§ AVAILABLE DATA
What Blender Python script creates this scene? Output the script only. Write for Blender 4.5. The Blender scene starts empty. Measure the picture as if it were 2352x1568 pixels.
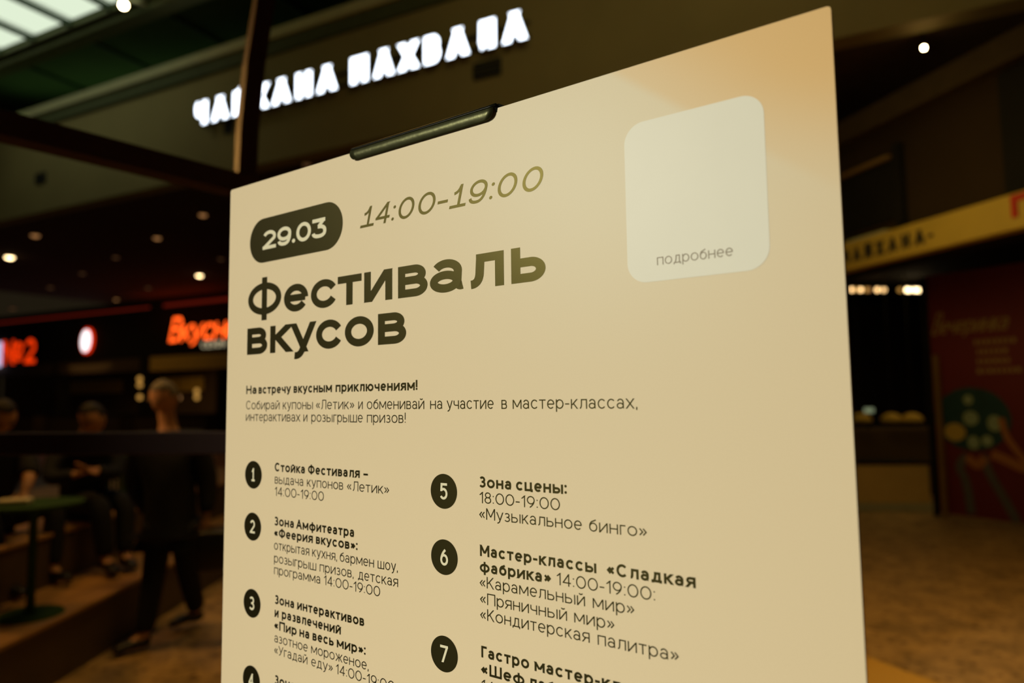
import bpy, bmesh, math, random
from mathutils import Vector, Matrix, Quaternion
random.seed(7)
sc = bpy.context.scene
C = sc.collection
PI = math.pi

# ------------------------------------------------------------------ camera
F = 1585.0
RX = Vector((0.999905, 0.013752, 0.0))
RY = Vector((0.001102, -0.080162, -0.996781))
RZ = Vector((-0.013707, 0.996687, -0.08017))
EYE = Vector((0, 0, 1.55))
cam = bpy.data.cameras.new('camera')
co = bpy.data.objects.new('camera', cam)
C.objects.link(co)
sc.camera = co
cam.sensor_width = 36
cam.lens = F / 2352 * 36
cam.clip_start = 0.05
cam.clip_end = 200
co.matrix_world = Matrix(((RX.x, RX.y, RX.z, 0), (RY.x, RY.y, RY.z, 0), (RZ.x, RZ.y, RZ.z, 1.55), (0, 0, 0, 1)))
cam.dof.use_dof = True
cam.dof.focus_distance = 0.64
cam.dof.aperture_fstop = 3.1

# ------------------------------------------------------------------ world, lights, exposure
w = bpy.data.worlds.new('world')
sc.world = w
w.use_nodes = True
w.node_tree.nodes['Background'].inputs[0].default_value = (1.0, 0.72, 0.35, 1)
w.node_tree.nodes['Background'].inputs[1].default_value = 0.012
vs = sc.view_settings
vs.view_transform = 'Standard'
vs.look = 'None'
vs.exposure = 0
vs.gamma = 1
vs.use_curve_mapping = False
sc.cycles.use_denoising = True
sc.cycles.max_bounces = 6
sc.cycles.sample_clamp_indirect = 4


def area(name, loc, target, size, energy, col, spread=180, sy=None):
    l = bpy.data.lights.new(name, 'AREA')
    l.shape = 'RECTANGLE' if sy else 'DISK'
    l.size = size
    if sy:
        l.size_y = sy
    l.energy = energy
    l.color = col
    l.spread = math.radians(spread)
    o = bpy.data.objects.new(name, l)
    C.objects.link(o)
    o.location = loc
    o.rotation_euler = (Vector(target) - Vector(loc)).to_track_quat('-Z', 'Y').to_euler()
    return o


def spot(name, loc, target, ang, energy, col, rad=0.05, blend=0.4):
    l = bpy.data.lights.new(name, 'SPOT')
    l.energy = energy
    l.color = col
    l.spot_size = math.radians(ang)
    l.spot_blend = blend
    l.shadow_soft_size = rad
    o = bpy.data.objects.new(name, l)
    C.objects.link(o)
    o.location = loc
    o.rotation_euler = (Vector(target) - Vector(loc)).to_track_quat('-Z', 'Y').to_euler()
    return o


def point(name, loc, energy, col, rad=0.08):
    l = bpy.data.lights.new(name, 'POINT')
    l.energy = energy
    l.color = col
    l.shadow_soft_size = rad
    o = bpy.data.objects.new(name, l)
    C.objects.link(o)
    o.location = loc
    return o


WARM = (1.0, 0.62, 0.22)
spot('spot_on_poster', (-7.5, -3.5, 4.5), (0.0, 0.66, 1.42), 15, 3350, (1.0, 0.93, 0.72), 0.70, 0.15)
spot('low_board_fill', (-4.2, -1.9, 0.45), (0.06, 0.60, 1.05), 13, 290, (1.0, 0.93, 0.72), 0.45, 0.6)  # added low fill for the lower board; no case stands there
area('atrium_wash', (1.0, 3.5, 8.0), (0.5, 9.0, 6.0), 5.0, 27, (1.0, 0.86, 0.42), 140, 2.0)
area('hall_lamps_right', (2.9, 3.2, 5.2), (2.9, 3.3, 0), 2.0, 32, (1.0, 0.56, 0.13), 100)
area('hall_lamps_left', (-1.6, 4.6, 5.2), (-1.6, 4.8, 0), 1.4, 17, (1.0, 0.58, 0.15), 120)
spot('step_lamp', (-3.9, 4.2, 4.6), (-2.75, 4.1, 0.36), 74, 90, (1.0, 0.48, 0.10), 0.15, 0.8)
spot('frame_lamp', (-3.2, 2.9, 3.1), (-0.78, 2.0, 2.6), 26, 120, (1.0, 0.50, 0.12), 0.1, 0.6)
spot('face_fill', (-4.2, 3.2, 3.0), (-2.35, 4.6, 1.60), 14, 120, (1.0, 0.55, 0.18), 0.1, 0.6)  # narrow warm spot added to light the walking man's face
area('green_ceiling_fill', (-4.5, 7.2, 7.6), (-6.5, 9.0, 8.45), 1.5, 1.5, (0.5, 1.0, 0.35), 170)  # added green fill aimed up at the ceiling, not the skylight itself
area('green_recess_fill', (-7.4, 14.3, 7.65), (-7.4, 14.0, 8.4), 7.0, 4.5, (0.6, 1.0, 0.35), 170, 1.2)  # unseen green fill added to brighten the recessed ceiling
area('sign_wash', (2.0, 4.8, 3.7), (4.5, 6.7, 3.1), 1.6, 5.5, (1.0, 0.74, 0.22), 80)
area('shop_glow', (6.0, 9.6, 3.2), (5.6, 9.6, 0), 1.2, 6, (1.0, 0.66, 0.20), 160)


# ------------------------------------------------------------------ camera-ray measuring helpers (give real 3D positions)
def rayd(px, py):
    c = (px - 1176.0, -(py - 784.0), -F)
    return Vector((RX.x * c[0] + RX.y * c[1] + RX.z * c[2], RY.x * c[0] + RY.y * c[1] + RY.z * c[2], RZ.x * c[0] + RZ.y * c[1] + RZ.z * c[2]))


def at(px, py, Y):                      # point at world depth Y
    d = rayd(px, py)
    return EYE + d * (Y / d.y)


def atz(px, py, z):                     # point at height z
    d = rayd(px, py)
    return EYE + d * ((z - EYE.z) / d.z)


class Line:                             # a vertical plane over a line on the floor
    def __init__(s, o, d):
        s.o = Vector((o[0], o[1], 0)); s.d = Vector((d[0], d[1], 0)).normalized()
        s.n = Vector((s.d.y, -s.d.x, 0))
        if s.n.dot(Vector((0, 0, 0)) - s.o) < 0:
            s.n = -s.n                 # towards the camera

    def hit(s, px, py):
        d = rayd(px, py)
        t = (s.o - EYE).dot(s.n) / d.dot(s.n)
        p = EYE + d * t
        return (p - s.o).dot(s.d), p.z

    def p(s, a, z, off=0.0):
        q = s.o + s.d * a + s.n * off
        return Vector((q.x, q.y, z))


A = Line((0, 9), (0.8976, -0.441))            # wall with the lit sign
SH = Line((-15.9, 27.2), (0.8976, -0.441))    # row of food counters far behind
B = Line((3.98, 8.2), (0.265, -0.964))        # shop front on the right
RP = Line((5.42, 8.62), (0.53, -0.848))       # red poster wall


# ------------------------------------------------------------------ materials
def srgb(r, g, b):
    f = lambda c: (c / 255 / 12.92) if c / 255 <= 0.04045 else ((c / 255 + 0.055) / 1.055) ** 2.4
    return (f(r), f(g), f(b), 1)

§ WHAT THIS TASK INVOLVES
Go from the first line of the listing to the line holding "PI = math.pi" and, please, transcribe those lines exactly, both included, with no pictures.

§ WRITTEN RESPONSE
What Blender Python script creates this scene? Output the script only. Write for Blender 4.5. The Blender scene starts empty. Measure the picture as if it were 2352x1568 pixels.
import bpy, bmesh, math, random
from mathutils import Vector, Matrix, Quaternion
random.seed(7)
sc = bpy.context.scene
C = sc.collection
PI = math.pi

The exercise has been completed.